>>>>>

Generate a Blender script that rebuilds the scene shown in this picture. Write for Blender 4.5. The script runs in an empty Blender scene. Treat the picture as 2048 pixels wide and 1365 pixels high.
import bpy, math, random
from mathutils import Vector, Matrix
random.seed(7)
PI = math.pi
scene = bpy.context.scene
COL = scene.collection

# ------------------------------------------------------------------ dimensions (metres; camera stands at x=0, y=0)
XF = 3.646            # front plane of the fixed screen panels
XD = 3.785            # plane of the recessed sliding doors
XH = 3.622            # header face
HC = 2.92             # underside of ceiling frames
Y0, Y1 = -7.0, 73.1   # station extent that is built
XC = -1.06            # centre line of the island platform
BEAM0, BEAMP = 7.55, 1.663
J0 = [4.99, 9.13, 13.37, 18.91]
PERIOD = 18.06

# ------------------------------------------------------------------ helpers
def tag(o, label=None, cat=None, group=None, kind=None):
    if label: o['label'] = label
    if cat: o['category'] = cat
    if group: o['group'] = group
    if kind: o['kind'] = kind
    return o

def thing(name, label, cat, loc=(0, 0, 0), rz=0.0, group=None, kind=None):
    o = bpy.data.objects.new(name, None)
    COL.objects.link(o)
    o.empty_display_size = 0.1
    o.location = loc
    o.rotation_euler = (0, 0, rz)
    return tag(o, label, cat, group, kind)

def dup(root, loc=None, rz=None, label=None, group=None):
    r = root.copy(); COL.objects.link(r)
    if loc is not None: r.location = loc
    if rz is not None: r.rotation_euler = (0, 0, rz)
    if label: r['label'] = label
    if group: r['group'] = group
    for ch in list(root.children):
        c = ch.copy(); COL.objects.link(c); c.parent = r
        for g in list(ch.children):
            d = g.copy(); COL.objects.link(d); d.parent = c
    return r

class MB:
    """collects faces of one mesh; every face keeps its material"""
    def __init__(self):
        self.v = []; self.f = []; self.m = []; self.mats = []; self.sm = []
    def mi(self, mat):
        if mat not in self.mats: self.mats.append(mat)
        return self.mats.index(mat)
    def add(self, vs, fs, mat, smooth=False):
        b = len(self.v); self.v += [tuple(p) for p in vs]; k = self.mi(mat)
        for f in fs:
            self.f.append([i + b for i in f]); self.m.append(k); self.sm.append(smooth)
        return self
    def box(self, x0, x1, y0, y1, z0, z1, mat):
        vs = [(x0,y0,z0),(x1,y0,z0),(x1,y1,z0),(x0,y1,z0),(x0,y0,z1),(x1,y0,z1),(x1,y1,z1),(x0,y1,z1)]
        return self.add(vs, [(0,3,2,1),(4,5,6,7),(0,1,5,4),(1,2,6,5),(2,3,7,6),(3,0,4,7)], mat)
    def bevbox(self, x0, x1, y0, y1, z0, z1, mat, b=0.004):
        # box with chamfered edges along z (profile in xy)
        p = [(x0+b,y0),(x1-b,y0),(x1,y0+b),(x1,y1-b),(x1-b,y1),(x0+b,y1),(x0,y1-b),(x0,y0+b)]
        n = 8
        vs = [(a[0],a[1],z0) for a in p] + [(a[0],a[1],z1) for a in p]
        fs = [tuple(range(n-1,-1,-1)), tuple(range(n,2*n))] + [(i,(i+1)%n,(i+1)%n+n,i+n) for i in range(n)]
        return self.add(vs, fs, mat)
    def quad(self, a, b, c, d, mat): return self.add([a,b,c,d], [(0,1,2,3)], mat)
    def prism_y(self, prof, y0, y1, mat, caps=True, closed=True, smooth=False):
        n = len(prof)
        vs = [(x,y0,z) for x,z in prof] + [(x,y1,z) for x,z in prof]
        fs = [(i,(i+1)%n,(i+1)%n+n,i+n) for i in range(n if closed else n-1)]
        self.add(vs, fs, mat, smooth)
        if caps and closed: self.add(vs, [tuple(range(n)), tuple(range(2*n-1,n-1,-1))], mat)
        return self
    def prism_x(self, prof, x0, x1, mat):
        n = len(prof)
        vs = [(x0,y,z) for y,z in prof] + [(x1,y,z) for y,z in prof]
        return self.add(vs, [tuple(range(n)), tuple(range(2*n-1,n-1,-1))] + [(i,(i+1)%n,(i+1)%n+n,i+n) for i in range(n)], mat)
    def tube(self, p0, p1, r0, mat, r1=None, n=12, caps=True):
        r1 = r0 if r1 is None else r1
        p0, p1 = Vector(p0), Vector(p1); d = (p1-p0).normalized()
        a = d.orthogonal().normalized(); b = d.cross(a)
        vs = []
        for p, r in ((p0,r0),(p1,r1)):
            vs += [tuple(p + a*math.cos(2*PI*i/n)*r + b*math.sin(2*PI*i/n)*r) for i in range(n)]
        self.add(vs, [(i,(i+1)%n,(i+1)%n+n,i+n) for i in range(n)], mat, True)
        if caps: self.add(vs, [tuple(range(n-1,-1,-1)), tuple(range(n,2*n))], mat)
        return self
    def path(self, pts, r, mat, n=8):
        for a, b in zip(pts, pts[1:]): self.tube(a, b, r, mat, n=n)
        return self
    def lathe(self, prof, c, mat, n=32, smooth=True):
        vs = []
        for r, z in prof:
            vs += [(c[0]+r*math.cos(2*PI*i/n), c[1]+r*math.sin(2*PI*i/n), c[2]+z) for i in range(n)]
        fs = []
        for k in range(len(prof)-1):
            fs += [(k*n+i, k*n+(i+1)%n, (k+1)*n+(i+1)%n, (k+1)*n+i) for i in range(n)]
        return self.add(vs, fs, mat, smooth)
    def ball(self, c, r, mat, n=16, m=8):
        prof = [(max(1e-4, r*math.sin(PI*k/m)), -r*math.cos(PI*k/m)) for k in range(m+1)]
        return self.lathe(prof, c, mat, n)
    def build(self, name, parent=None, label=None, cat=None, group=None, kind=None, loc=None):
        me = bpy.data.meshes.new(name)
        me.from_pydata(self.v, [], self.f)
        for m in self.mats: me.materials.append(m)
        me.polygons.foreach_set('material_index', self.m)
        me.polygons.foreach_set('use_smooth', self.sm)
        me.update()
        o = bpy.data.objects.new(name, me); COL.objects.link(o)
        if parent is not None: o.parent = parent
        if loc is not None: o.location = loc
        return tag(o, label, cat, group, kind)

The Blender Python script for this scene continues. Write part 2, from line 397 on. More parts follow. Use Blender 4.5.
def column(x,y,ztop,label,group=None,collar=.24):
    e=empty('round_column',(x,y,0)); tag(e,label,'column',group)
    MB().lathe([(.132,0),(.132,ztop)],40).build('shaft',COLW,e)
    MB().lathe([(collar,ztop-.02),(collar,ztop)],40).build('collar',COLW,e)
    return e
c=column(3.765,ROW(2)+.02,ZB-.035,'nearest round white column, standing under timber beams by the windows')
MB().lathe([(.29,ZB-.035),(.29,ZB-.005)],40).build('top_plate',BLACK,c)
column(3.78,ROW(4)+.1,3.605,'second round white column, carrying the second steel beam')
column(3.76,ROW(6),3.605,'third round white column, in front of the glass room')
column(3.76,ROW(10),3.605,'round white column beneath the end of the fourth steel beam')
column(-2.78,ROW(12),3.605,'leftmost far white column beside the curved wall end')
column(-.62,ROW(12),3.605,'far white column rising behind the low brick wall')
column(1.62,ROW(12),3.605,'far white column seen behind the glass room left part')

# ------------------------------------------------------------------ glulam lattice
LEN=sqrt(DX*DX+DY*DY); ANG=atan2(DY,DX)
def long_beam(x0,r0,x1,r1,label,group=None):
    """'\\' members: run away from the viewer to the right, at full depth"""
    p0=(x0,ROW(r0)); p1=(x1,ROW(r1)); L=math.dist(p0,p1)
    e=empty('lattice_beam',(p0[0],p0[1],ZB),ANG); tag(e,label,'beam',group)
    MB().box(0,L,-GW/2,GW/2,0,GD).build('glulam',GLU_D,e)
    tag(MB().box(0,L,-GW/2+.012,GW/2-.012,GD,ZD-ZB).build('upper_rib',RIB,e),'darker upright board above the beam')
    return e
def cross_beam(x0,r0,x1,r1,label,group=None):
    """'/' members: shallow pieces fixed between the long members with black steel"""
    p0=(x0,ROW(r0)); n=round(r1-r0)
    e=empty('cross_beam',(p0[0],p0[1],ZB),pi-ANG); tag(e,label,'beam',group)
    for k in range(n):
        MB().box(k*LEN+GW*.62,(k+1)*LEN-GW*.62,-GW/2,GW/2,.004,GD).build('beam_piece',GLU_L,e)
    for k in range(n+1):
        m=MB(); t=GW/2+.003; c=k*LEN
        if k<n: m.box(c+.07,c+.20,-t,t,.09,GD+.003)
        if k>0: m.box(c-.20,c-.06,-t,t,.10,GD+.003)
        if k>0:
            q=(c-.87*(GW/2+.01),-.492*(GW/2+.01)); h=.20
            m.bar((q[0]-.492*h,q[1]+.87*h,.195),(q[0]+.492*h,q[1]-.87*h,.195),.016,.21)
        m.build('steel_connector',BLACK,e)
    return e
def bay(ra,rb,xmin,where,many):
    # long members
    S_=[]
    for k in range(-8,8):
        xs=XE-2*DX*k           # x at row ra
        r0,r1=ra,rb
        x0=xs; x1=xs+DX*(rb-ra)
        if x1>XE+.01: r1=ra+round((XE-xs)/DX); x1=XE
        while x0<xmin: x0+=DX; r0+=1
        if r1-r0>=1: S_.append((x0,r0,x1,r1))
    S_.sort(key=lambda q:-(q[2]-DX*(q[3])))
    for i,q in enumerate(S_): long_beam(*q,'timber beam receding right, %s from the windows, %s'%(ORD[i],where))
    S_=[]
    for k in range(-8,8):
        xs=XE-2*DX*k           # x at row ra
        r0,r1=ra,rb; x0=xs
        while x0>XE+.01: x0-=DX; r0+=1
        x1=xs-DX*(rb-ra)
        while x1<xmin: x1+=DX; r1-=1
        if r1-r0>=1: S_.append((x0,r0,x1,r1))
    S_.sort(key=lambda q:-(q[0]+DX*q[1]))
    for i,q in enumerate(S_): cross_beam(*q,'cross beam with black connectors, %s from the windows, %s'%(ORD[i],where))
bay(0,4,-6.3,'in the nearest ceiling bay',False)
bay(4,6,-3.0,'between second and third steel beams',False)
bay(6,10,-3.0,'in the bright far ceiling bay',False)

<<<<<

__Stated problem__: Please restate only the opening stretch of the records above: every line from the first through the one containing "COL = scene.collection", exactly as written.

__Answer to the exercise__:
Generate a Blender script that rebuilds the scene shown in this picture. Write for Blender 4.5. The script runs in an empty Blender scene. Treat the picture as 2048 pixels wide and 1365 pixels high.
import bpy, math, random
from mathutils import Vector, Matrix
random.seed(7)
PI = math.pi
scene = bpy.context.scene
COL = scene.collection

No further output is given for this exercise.